_REQUIRED TASK_
Go through the listing and set it down exactly, leaving out its pictures.

_COLLECTED MATERIAL_
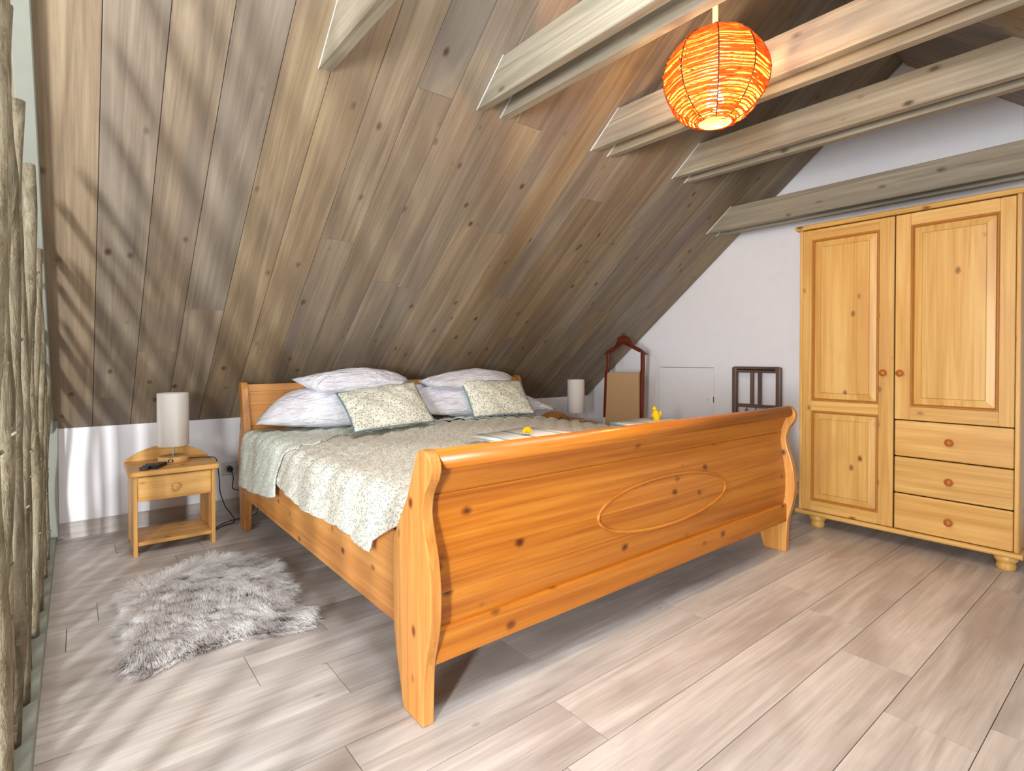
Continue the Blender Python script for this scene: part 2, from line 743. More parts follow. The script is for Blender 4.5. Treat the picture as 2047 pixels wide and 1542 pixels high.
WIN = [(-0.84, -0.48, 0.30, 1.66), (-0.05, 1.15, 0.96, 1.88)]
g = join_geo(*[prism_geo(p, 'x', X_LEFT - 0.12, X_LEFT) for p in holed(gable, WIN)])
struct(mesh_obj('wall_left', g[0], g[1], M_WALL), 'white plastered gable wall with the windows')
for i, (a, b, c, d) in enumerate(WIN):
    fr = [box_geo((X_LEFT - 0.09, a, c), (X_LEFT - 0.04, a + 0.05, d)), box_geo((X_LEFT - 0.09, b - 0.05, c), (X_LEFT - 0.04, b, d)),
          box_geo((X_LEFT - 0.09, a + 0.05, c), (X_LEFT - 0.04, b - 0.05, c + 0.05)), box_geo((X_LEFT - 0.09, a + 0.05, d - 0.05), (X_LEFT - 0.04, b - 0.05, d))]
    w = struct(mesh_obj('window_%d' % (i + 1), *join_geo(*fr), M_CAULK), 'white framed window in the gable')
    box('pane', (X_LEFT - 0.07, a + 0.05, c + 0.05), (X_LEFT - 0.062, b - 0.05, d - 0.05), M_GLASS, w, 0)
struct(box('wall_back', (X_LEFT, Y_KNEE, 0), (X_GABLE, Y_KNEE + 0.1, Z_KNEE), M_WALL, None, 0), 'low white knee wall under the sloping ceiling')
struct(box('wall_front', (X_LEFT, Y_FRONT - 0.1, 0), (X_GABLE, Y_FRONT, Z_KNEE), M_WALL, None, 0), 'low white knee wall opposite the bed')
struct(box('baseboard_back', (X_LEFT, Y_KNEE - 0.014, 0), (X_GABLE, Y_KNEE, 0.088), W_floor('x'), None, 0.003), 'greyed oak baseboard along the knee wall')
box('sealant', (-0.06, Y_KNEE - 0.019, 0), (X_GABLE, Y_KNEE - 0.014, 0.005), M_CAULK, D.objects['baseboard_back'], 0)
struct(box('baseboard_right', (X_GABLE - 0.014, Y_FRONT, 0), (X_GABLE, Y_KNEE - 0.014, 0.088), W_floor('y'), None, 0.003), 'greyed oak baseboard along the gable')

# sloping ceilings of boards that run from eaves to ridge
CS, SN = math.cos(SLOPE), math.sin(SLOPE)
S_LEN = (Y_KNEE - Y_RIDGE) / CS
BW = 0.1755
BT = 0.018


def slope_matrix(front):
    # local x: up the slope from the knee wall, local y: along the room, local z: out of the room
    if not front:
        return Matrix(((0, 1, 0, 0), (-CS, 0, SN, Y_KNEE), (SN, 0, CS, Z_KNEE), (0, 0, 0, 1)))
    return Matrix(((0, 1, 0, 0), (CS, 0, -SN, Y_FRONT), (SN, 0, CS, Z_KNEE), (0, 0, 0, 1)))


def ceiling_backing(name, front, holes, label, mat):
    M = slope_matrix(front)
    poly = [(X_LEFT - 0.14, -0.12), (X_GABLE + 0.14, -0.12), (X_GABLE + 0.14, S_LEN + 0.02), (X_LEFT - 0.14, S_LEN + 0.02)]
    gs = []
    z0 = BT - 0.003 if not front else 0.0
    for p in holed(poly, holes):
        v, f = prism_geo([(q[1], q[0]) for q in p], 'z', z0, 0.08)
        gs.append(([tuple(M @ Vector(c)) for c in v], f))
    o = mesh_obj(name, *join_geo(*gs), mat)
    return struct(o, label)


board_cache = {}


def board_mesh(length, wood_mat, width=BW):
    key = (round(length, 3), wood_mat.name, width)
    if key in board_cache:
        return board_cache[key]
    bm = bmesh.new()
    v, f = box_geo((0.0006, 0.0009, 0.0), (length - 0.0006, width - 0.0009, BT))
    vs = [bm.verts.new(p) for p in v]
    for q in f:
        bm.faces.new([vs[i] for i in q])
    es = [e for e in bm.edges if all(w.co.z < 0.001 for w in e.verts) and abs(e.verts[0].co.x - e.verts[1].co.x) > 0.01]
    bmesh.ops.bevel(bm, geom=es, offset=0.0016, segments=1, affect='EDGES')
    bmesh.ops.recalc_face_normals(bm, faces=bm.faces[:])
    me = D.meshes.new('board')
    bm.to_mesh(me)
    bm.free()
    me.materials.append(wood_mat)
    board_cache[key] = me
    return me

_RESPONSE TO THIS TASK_
Continue the Blender Python script for this scene: part 2, from line 743. More parts follow. The script is for Blender 4.5. Treat the picture as 2047 pixels wide and 1542 pixels high.
WIN = [(-0.84, -0.48, 0.30, 1.66), (-0.05, 1.15, 0.96, 1.88)]
g = join_geo(*[prism_geo(p, 'x', X_LEFT - 0.12, X_LEFT) for p in holed(gable, WIN)])
struct(mesh_obj('wall_left', g[0], g[1], M_WALL), 'white plastered gable wall with the windows')
for i, (a, b, c, d) in enumerate(WIN):
    fr = [box_geo((X_LEFT - 0.09, a, c), (X_LEFT - 0.04, a + 0.05, d)), box_geo((X_LEFT - 0.09, b - 0.05, c), (X_LEFT - 0.04, b, d)),
          box_geo((X_LEFT - 0.09, a + 0.05, c), (X_LEFT - 0.04, b - 0.05, c + 0.05)), box_geo((X_LEFT - 0.09, a + 0.05, d - 0.05), (X_LEFT - 0.04, b - 0.05, d))]
    w = struct(mesh_obj('window_%d' % (i + 1), *join_geo(*fr), M_CAULK), 'white framed window in the gable')
    box('pane', (X_LEFT - 0.07, a + 0.05, c + 0.05), (X_LEFT - 0.062, b - 0.05, d - 0.05), M_GLASS, w, 0)
struct(box('wall_back', (X_LEFT, Y_KNEE, 0), (X_GABLE, Y_KNEE + 0.1, Z_KNEE), M_WALL, None, 0), 'low white knee wall under the sloping ceiling')
struct(box('wall_front', (X_LEFT, Y_FRONT - 0.1, 0), (X_GABLE, Y_FRONT, Z_KNEE), M_WALL, None, 0), 'low white knee wall opposite the bed')
struct(box('baseboard_back', (X_LEFT, Y_KNEE - 0.014, 0), (X_GABLE, Y_KNEE, 0.088), W_floor('x'), None, 0.003), 'greyed oak baseboard along the knee wall')
box('sealant', (-0.06, Y_KNEE - 0.019, 0), (X_GABLE, Y_KNEE - 0.014, 0.005), M_CAULK, D.objects['baseboard_back'], 0)
struct(box('baseboard_right', (X_GABLE - 0.014, Y_FRONT, 0), (X_GABLE, Y_KNEE - 0.014, 0.088), W_floor('y'), None, 0.003), 'greyed oak baseboard along the gable')

# sloping ceilings of boards that run from eaves to ridge
CS, SN = math.cos(SLOPE), math.sin(SLOPE)
S_LEN = (Y_KNEE - Y_RIDGE) / CS
BW = 0.1755
BT = 0.018


def slope_matrix(front):
    # local x: up the slope from the knee wall, local y: along the room, local z: out of the room
    if not front:
        return Matrix(((0, 1, 0, 0), (-CS, 0, SN, Y_KNEE), (SN, 0, CS, Z_KNEE), (0, 0, 0, 1)))
    return Matrix(((0, 1, 0, 0), (CS, 0, -SN, Y_FRONT), (SN, 0, CS, Z_KNEE), (0, 0, 0, 1)))


def ceiling_backing(name, front, holes, label, mat):
    M = slope_matrix(front)
    poly = [(X_LEFT - 0.14, -0.12), (X_GABLE + 0.14, -0.12), (X_GABLE + 0.14, S_LEN + 0.02), (X_LEFT - 0.14, S_LEN + 0.02)]
    gs = []
    z0 = BT - 0.003 if not front else 0.0
    for p in holed(poly, holes):
        v, f = prism_geo([(q[1], q[0]) for q in p], 'z', z0, 0.08)
        gs.append(([tuple(M @ Vector(c)) for c in v], f))
    o = mesh_obj(name, *join_geo(*gs), mat)
    return struct(o, label)


board_cache = {}


def board_mesh(length, wood_mat, width=BW):
    key = (round(length, 3), wood_mat.name, width)
    if key in board_cache:
        return board_cache[key]
    bm = bmesh.new()
    v, f = box_geo((0.0006, 0.0009, 0.0), (length - 0.0006, width - 0.0009, BT))
    vs = [bm.verts.new(p) for p in v]
    for q in f:
        bm.faces.new([vs[i] for i in q])
    es = [e for e in bm.edges if all(w.co.z < 0.001 for w in e.verts) and abs(e.verts[0].co.x - e.verts[1].co.x) > 0.01]
    bmesh.ops.bevel(bm, geom=es, offset=0.0016, segments=1, affect='EDGES')
    bmesh.ops.recalc_face_normals(bm, faces=bm.faces[:])
    me = D.meshes.new('board')
    bm.to_mesh(me)
    bm.free()
    me.materials.append(wood_mat)
    board_cache[key] = me
    return me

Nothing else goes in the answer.